COLLECTED DATA:
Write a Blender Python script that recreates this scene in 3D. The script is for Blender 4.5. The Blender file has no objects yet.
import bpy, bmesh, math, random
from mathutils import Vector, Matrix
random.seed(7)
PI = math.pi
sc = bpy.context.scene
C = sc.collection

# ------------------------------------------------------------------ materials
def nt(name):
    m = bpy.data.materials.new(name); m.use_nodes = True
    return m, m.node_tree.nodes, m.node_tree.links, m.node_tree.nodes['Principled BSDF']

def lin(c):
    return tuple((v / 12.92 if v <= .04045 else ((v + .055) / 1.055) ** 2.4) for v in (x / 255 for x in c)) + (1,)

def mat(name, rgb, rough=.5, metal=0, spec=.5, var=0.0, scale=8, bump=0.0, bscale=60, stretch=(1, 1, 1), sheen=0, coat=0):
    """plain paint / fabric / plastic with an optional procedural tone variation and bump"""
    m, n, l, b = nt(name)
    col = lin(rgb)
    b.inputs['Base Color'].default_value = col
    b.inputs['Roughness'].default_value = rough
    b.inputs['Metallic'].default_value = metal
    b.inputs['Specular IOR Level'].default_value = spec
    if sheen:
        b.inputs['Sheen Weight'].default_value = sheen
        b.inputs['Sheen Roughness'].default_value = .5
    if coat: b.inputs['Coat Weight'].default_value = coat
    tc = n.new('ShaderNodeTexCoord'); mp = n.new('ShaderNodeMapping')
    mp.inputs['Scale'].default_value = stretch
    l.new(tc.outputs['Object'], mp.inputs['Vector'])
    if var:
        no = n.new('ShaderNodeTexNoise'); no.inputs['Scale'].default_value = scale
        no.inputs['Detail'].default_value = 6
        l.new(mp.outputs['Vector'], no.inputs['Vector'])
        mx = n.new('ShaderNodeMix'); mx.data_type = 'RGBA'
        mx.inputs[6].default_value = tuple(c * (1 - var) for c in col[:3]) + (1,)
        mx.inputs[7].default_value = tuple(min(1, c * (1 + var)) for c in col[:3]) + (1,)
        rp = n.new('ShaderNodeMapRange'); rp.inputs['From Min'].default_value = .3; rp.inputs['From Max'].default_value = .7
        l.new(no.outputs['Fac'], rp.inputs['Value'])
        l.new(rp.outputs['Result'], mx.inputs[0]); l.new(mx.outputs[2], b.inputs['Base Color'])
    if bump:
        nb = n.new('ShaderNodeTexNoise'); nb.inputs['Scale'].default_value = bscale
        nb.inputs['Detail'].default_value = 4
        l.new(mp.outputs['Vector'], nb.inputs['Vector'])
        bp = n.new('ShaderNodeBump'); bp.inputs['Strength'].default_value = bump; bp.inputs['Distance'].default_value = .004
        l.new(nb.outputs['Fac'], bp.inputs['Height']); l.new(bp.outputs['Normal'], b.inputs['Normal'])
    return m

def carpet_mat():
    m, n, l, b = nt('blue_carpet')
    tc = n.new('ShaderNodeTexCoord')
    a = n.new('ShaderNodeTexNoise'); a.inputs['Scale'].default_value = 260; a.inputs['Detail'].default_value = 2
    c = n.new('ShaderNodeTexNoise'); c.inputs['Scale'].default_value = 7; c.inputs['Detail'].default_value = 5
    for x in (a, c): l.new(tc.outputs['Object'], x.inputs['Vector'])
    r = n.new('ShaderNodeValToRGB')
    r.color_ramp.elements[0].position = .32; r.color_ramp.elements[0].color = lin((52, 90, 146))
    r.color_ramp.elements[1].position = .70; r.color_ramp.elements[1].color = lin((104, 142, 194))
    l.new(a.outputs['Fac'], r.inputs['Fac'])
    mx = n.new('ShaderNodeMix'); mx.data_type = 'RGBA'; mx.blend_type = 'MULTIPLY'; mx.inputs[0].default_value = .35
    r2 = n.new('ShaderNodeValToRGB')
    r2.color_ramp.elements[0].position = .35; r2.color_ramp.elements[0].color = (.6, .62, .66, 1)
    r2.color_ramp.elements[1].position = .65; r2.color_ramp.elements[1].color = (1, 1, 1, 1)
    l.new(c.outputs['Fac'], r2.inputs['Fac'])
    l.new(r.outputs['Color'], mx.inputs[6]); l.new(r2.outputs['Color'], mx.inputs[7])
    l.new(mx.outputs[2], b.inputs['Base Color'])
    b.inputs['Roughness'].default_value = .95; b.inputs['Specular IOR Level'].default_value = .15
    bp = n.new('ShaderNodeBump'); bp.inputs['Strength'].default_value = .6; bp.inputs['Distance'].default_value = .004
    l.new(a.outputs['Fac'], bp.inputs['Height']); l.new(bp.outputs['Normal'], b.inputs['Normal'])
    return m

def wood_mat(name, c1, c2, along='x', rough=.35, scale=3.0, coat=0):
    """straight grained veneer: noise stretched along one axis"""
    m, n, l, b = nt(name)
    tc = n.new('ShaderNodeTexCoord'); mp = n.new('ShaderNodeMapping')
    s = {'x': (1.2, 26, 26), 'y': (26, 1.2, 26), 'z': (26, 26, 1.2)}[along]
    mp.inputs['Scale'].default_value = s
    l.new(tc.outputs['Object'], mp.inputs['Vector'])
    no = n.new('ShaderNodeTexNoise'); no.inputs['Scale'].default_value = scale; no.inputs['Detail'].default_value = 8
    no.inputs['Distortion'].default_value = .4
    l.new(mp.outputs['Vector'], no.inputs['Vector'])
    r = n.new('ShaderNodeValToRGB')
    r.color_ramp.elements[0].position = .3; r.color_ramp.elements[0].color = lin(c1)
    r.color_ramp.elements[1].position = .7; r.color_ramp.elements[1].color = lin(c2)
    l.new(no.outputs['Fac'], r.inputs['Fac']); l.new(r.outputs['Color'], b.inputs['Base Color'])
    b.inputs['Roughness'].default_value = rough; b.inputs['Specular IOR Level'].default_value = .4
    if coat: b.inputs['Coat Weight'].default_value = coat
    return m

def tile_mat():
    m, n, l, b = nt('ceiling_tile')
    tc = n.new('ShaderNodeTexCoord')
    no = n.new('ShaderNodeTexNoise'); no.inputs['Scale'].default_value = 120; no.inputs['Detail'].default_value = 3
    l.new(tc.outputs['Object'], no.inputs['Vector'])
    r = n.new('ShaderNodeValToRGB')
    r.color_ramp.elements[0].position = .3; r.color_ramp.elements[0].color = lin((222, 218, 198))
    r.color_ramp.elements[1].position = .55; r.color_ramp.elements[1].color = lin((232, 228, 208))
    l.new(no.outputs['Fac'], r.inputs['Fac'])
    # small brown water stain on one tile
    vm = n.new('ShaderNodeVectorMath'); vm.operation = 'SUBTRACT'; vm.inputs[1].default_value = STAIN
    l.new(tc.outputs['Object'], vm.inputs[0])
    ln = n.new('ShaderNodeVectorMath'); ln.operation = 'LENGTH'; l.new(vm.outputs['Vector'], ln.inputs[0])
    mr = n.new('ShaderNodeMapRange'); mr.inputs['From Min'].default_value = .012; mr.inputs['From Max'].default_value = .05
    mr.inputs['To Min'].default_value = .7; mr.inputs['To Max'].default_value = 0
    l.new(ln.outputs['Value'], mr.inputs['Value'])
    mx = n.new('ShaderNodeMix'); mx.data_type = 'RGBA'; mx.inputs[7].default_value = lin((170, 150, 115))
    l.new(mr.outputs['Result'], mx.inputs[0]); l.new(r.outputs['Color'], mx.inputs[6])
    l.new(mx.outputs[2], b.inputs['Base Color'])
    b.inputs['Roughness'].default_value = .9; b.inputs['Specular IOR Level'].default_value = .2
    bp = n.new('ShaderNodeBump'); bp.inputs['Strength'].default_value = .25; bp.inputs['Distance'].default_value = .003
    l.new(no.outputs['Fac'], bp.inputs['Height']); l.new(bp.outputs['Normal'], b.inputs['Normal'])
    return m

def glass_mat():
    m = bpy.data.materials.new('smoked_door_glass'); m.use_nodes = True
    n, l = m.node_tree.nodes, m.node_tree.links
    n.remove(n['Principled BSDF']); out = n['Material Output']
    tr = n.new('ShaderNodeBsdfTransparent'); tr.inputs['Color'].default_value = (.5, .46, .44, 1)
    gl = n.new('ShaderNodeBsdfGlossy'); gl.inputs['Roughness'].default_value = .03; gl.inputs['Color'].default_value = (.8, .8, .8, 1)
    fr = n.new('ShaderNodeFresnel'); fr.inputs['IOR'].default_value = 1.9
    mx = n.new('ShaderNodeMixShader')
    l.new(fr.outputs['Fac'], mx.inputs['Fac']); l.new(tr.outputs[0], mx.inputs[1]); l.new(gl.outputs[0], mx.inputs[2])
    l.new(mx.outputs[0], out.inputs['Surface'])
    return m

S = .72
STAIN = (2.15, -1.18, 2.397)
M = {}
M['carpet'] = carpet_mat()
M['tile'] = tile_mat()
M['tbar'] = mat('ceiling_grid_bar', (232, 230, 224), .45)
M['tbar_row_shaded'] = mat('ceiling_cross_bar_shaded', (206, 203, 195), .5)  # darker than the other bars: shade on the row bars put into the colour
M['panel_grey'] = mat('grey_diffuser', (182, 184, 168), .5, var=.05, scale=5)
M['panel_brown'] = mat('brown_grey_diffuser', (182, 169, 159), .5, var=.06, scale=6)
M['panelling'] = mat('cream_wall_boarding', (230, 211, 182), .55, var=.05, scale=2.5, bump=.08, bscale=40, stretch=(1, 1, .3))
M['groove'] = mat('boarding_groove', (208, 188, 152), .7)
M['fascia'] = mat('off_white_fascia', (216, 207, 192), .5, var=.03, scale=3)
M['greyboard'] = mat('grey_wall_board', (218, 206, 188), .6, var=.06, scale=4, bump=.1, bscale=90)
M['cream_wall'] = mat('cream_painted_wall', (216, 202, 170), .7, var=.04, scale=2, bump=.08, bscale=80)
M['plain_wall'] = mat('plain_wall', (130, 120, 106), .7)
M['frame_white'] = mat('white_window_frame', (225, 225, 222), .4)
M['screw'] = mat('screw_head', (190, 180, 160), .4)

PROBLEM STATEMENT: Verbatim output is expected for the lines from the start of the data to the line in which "return tuple((v /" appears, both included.

THE COMPLETED TASK:
Write a Blender Python script that recreates this scene in 3D. The script is for Blender 4.5. The Blender file has no objects yet.
import bpy, bmesh, math, random
from mathutils import Vector, Matrix
random.seed(7)
PI = math.pi
sc = bpy.context.scene
C = sc.collection

# ------------------------------------------------------------------ materials
def nt(name):
    m = bpy.data.materials.new(name); m.use_nodes = True
    return m, m.node_tree.nodes, m.node_tree.links, m.node_tree.nodes['Principled BSDF']

def lin(c):
    return tuple((v / 12.92 if v <= .04045 else ((v + .055) / 1.055) ** 2.4) for v in (x / 255 for x in c)) + (1,)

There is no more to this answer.